Online Sign Identification: Minimization of the Number of Errors in Thresholding Bandits

Published in Neural Information Processing Systems 34, Spotlight (top 3%), 2021

Recommended citation: Reda Ouhamma, Rémy Degenne, Vianney Perchet, and Pierre Gaillard. "Online Sign Identification: Minimization of the Number of Errors in Thresholding Bandits." Advances in Neural Information Processing Systems 34 (2021): 18577-18589.

Paper, Poster

Abstract: In the fixed budget thresholding bandit problem, an algorithm sequentially allocates a budgeted number of samples to different distributions.

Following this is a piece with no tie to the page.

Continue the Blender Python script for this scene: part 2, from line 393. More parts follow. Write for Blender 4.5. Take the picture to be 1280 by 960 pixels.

It then predicts whether the mean of each distribution is larger or lower than a given threshold. We introduce a large family of algorithms (containing most existing relevant ones), inspired by the Frank-Wolfe algorithm, and provide a thorough yet generic analysis of their performance. This allowed us to construct new explicit algorithms, for a broad class of problems, whose losses are within a small constant factor of the non-adaptive oracle ones. Quite interestingly, we observed that adaptive methods empirically greatly out-perform non-adaptive oracles, an uncommon behavior in standard online learning settings, such as regret minimization. We explain this surprising phenomenon on an insightful toy problem.